My work mac never seemed to overheat itself, but it would routinely be warm and out of battery when I took it out of my bag if I wasn't very careful about what was running when it went to sleep. If Outlook was left running, look out.
It is amazing that "goes to sleep properly when I close the lid" is a competitive advantage for a laptop in 2024. My X1 Carbon would bake itself in my backpack all the time but my new work mac has been perfect so far.
"Modern sleep" is such a scam. The only way to safely suspend a Windows machine now is to go into the registry and re-enable hibernation.
Indeed. My understanding is that it's a hardware issue with (largely) Intel. Sleep is really bad on Linux too and that is the reason given.
Basically, this

https://learn.microsoft.com/en-us/windows-hardware/design/de...

Linus tech tips made some decent videos on the topic. But basically, what this apparently boils down to, is Microsoft wants to control system power states from the OS instead of relying on the implementation different manufacturers provide in their BIOS or something.

And there are good reasons to do so, and in concept, it's a decent idea, but the feature just isn't filly ready yet, especially in terms of it being supported by software.

There is a link to SleepStudy at the bottom of that article, which is a piece of software that, from what I understood from it's description, lets you track _why_ your laptop is hot and bothered while riding in your backpack.

In the end, it could be Software (whatever programs you run), OS, BIOS or really hardware related. Probably makes it really hard to understand what _actually_ causes the problem.
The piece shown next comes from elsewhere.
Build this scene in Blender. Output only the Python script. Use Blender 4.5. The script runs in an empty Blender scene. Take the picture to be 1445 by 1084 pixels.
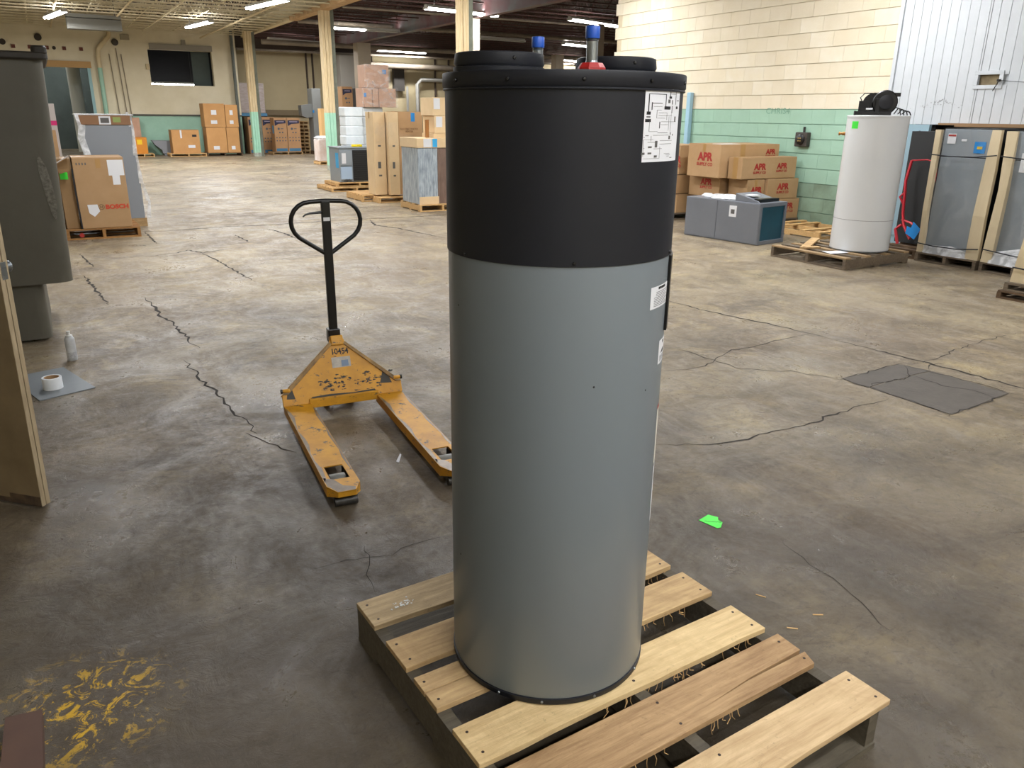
import bpy, bmesh, math, random
from mathutils import Vector, Matrix
random.seed(7)
SC = bpy.context.scene
COL = SC.collection
R = math.radians
PI = math.pi

# ---------------------------------------------------------------- camera, world, exposure
cam_d = bpy.data.cameras.new('camera'); cam = bpy.data.objects.new('camera', cam_d); COL.objects.link(cam)
cam_d.sensor_width = 36; cam_d.lens = 36*1108/1445; cam_d.clip_start = .05; cam_d.clip_end = 200
def _rot(d): return Vector((d[0]*math.cos(R(30))+d[1]*.5, -d[0]*.5+d[1]*math.cos(R(30)), d[2]))
_P, _RL = R(18.97), R(.64)
_f = Vector((0, math.cos(_P), -math.sin(_P))); _u = Vector((0, math.sin(_P), math.cos(_P))); _x = Vector((1, 0, 0))
_X = _x*math.cos(_RL)+_u*math.sin(_RL); _U = -_x*math.sin(_RL)+_u*math.cos(_RL)
_m = Matrix((_rot(_X), _rot(_U), -_rot(_f))).transposed().to_4x4()
_m.translation = Vector((0, 0, 1.65)); cam.matrix_world = _m
SC.camera = cam

w = bpy.data.worlds.new('world'); SC.world = w; w.use_nodes = True
w.node_tree.nodes['Background'].inputs[0].default_value = (1, .93, .83, 1)
w.node_tree.nodes['Background'].inputs[1].default_value = .35
SC.view_settings.view_transform = 'Standard'; SC.view_settings.look = 'None'
SC.view_settings.gamma = 1; SC.view_settings.use_curve_mapping = False
SC.view_settings.exposure = .9
LAMP_W = 95.0            # one eight-foot strip
TUBE_E = 20.0
SC.cycles.max_bounces = 5; SC.cycles.diffuse_bounces = 3; SC.cycles.glossy_bounces = 3
SC.cycles.transparent_max_bounces = 8; SC.cycles.sample_clamp_indirect = 4
SC.cycles.use_denoising = True

# ---------------------------------------------------------------- materials
def lin(c):
    if isinstance(c, str): c = [int(c[i:i+2], 16)/255 for i in (0, 2, 4)]
    return tuple(((x+.055)/1.055)**2.4 if x > .04045 else x/12.92 for x in c[:3])+(1,)
MC = {}
class N:
    def __init__(s, m): s.t = m.node_tree; s.n = s.t.nodes; s.l = s.t.links
    def add(s, ty, **kw):
        n = s.n.new(ty)
        for k, v in kw.items():
            if k in n.inputs: n.inputs[k].default_value = v
            else: setattr(n, k, v)
        return n
    def link(s, a, b): s.l.new(a, b)
def mat(name, color, rough=.6, metal=0, c2=None, nscale=6, amt=.5, bump=0, bscale=None, stretch=None, var=0, detail=6, spec=None, coat=0, r2=None):
    """colour with noise towards c2, optional per-object brightness variation, bump and stretch (grain)"""
    if name in MC: return MC[name]
    m = bpy.data.materials.new(name); m.use_nodes = True; q = N(m)
    b = q.n['Principled BSDF']; b.inputs['Roughness'].default_value = rough; b.inputs['Metallic'].default_value = metal
    if spec is not None: b.inputs['Specular IOR Level'].default_value = spec
    if coat: b.inputs['Coat Weight'].default_value = coat; b.inputs['Coat Roughness'].default_value = .15
    b.inputs['Base Color'].default_value = lin(color)
    out = None
    if c2 or bump or var:
        tc = q.add('ShaderNodeTexCoord'); mp = q.add('ShaderNodeMapping'); q.link(tc.outputs['Object'], mp.inputs[0])
        if stretch: mp.inputs['Scale'].default_value = stretch
        if var:
            oi = q.add('ShaderNodeObjectInfo'); cm = q.add('ShaderNodeCombineXYZ')
            mu = q.add('ShaderNodeMath', operation='MULTIPLY'); mu.inputs[1].default_value = 37
            q.link(oi.outputs['Random'], mu.inputs[0]); q.link(mu.outputs[0], cm.inputs[0]); q.link(mu.outputs[0], cm.inputs[1])
            q.link(cm.outputs[0], mp.inputs['Location'])
        nz = q.add('ShaderNodeTexNoise'); nz.inputs['Scale'].default_value = nscale; nz.inputs['Detail'].default_value = detail
        nz.inputs['Roughness'].default_value = .62
        q.link(mp.outputs[0], nz.inputs['Vector'])
        rp = q.add('ShaderNodeMapRange'); rp.inputs[1].default_value = .5-.22; rp.inputs[2].default_value = .5+.22
        rp.inputs[4].default_value = amt*2 if amt < .5 else 1
        q.link(nz.outputs[0], rp.inputs[0])
        mx = q.add('ShaderNodeMix', data_type='RGBA'); mx.inputs[6].default_value = lin(color); mx.inputs[7].default_value = lin(c2 or color)
        q.link(rp.outputs[0], mx.inputs[0]); out = mx.outputs[2]
        if var:
            hs = q.add('ShaderNodeHueSaturation'); vr = q.add('ShaderNodeMapRange'); vr.inputs[3].default_value = 1-var; vr.inputs[4].default_value = 1+var
            q.link(oi.outputs['Random'], vr.inputs[0]); q.link(vr.outputs[0], hs.inputs['Value']); q.link(out, hs.inputs['Color']); out = hs.outputs[0]
        q.link(out, b.inputs['Base Color'])
        if r2 is not None:
            rr = q.add('ShaderNodeMapRange'); rr.inputs[3].default_value = rough; rr.inputs[4].default_value = r2
            q.link(rp.outputs[0], rr.inputs[0]); q.link(rr.outputs[0], b.inputs['Roughness'])
        if bump:
            bp = q.add('ShaderNodeBump'); bp.inputs['Strength'].default_value = bump; bp.inputs['Distance'].default_value = .01
            if bscale:
                n2 = q.add('ShaderNodeTexNoise'); n2.inputs['Scale'].default_value = bscale; n2.inputs['Detail'].default_value = 5
                q.link(mp.outputs[0], n2.inputs['Vector']); q.link(n2.outputs[0], bp.inputs['Height'])
            else: q.link(nz.outputs[0], bp.inputs['Height'])
            q.link(bp.outputs[0], b.inputs['Normal'])
    MC[name] = m; return m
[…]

If that were the case then it should have affected Intel-based MacBooks too, and that does not seem to have been widespread.
> Including things you like quite a bit, such as WiFi support A while ago I set up Win 98 on an old P2 laptop from 1998 I found in the trash at work. Even that can do WiFi with WPA2. It was a pain to set up and requires 3rd party software to establish the connection, but aside from that it works just like any other network card.